消費税増税分30億円未払い 大東建託側に公取委勧告 オーナーへの賃料過少

消費税増税分30億円未払い 大東建託側に公取委勧告 オーナーへの賃料過少 (日経新聞)

大東建託は、オーナーから賃貸物件の部屋を一括借り上げして、それを実際の入居者に貸し出すビジネスで成功した会社です。このビジネスの取引を、消費税を無視して考えると、オーナーからある部屋を、月10万円で借り上げて、それを実際に部屋に入居する人に対して12万円で貸し出すという取引になります。

ここで、入居者が支払う賃借料については、消費税はかかりません。したがって、実際に支払われる賃料も12万円です。しかし、大東建託側がオーナーさんに対して支払う賃料は、消費税がかかることになります(引用参照)。実質的には住居として貸し出されているので、解釈は難しいと思うのですが、オーナーが大東建託に対して貸し出す際には、事業取引とみなされるのが妥当でしょう。

引用:国税庁ホームページ「平成30年4月1日現在法令等」

すなわち、消費税を考慮して考えると、消費税が8%になる以前は、上記の例でみた場合、大東建託はオーナーに5%の消費税込で10万5千円を支払っていたということになります。ここで、問題になってくるのは、消費税が8%になったときの話です。おそらく、大東建託はオーナーさんに8%の消費税を支払わず、以前の通り10万5千円の支払いを継続していたものと思われます。この場合、オーナーさん側ではどういった困ったことが起こるのかというと、消費税は8%なので、税抜きの売上高が減ってしまうのですね。具体的には、105,000÷108*100=97,222円になってしまう。オーナーさんは、仮受消費税と仮払消費税の差額を、納税しなければいけないので、消費税の支払は増える。ということで、オーナーさんは、負担が増えるということであったわけです。

まず、言えることは、大東建託は、消費税が5%から8%に上昇した後は、8%の消費税を付加して支払わなくてはいけなかった。もしかしたら、当初締結していた契約書の中で、消費税の変更に関する規定が明確ではなかったがために、10万5千円の賃料を支払い続けていたのかもしれませんが、こういったトラブルを防ぐために、消費税転嫁法という法律が定められていたので、言い訳にはならないでしょう。
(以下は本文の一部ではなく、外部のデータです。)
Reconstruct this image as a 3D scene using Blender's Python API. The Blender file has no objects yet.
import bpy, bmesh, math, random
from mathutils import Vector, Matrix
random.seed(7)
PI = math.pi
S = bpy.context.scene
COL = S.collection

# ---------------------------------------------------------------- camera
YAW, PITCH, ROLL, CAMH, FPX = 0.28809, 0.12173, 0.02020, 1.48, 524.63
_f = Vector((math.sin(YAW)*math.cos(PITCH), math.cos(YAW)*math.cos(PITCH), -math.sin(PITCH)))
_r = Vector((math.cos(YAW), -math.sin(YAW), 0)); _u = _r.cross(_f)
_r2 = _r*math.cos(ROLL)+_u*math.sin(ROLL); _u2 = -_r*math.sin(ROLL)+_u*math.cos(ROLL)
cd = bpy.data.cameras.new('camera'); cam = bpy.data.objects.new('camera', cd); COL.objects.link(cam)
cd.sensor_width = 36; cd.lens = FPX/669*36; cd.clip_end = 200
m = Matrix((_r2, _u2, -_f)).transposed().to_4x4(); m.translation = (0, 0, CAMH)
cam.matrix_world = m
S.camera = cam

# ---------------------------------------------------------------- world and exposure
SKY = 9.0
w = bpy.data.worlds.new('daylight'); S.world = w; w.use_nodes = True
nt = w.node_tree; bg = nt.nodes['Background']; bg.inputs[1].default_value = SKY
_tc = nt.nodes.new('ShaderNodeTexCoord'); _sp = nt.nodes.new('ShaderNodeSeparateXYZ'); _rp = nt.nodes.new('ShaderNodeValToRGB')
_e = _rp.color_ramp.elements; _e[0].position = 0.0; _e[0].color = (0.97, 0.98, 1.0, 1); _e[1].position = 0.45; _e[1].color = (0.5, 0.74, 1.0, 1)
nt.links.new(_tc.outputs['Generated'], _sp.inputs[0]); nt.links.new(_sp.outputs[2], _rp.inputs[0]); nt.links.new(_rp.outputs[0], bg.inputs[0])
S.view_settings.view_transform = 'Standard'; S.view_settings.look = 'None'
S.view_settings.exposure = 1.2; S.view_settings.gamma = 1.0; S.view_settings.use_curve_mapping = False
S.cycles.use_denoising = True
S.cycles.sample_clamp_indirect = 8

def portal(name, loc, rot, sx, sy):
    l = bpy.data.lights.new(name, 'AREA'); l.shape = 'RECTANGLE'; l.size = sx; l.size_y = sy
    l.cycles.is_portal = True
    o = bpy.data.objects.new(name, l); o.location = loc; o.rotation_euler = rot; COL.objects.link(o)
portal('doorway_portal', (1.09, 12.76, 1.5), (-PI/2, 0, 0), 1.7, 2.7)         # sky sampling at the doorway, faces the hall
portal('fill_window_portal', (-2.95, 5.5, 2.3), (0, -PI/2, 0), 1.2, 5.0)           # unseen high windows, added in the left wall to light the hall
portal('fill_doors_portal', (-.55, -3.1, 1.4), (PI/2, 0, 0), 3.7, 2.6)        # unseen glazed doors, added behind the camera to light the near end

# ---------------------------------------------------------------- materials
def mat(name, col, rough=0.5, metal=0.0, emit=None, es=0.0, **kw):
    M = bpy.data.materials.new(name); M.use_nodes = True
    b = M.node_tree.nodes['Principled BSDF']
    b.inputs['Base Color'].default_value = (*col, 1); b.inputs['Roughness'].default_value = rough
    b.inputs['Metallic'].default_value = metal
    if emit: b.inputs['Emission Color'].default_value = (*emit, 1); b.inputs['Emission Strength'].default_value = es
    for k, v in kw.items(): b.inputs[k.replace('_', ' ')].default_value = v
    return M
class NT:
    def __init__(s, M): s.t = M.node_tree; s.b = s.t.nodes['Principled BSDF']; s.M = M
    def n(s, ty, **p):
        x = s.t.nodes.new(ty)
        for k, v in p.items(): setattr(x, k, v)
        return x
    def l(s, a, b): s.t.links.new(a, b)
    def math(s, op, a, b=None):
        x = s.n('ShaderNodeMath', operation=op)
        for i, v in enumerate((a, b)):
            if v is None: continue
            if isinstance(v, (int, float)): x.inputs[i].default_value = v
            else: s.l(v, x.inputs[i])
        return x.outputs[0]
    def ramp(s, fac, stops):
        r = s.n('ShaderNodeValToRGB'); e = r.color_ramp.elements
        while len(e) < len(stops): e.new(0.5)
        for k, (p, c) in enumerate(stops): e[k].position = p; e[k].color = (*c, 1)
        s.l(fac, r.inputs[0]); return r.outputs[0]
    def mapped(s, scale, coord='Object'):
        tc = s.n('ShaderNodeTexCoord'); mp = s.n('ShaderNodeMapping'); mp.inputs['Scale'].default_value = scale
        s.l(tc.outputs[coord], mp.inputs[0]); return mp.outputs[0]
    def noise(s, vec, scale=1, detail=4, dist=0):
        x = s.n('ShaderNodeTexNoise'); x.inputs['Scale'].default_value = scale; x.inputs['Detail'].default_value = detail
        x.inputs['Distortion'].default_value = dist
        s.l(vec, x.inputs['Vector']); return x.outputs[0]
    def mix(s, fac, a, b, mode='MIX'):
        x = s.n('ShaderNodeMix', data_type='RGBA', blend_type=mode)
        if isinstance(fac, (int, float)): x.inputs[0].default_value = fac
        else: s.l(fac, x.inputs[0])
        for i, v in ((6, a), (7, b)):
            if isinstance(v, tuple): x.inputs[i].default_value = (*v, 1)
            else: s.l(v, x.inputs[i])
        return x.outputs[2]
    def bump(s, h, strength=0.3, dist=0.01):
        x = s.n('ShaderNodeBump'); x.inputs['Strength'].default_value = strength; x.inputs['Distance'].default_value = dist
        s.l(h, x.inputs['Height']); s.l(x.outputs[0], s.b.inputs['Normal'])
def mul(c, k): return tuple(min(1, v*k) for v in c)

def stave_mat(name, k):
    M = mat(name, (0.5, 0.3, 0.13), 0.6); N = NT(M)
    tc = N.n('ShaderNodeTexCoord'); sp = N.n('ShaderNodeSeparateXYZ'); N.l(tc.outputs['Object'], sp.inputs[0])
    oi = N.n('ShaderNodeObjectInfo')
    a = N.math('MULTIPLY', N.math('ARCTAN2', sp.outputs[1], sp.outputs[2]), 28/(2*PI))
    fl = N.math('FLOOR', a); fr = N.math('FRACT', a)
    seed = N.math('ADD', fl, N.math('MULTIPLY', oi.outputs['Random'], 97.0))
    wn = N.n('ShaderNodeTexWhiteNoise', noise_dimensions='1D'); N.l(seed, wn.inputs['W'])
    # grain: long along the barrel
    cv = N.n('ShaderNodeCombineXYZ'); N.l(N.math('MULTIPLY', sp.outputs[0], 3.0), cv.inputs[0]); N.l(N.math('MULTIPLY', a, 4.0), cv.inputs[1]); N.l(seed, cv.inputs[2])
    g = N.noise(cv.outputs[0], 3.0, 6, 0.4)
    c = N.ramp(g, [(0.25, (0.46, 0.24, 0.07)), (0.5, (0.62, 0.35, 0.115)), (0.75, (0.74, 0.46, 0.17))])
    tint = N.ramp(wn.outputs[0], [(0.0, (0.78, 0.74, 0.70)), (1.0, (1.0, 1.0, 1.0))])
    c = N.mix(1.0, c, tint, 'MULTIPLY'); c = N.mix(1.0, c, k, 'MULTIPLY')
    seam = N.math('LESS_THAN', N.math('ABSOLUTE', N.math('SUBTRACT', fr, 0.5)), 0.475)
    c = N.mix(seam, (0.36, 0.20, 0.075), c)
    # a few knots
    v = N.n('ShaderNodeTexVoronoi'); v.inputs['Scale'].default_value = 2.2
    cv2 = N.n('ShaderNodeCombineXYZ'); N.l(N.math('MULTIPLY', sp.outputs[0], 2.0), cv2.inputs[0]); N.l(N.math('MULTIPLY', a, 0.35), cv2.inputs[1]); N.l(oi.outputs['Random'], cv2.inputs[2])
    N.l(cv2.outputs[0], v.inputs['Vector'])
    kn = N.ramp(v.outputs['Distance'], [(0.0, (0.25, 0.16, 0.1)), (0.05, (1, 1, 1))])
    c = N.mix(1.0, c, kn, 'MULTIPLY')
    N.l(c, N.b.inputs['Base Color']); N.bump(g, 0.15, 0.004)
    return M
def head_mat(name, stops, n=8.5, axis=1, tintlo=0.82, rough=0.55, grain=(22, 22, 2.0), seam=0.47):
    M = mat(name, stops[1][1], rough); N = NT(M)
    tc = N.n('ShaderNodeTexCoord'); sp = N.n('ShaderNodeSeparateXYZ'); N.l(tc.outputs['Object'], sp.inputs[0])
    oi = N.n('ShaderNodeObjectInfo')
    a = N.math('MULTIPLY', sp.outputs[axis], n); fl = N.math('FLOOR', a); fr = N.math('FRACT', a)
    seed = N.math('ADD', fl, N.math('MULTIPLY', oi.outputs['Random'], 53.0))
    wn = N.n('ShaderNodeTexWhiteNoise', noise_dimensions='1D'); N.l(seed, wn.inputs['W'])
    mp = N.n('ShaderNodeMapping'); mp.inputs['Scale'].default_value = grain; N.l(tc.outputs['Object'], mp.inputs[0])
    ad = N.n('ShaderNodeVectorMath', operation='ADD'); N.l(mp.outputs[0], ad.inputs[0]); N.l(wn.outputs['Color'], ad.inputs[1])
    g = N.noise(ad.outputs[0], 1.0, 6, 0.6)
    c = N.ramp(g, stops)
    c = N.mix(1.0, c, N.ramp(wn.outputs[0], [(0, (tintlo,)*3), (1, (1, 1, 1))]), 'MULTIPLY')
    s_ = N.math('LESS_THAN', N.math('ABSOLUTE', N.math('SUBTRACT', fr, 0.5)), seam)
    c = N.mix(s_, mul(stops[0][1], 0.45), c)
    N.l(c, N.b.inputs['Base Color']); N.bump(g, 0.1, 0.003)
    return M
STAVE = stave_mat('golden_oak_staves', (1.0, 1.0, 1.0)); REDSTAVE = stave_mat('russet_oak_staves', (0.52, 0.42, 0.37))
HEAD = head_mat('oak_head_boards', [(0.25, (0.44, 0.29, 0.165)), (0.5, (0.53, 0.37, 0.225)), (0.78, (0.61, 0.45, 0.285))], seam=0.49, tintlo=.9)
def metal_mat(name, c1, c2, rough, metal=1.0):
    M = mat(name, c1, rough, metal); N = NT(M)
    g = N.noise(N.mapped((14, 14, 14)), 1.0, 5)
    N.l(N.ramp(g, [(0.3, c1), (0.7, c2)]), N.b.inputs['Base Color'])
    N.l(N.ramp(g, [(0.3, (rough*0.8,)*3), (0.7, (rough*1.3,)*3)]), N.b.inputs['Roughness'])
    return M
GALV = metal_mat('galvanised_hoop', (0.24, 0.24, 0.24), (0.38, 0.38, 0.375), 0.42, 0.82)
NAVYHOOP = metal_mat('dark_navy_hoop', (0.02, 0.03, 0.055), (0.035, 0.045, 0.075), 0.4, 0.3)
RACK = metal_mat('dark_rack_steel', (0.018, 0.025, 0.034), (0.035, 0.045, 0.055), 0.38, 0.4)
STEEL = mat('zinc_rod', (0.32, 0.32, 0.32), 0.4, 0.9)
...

とはいえ、こういった話、意外とよく聞く話でもあります。年間で、賃料やシステム使用料を支払うような会社では、どこでも起こりうる話です。今回のケースは、オーナーさんが不利になるケースでしたが、必ず不利益を被る人がいる以上、公正取引委員会も相当にこういったケースの取引については、厳格な対応を求めてくるはずです。

2019年10月1日からは、消費税が8%から10%になります。こういったケースは、当然に今度のケースでも問題になるはずなので、賃料やシステム使用料などを支払う企業は、注意したいものです。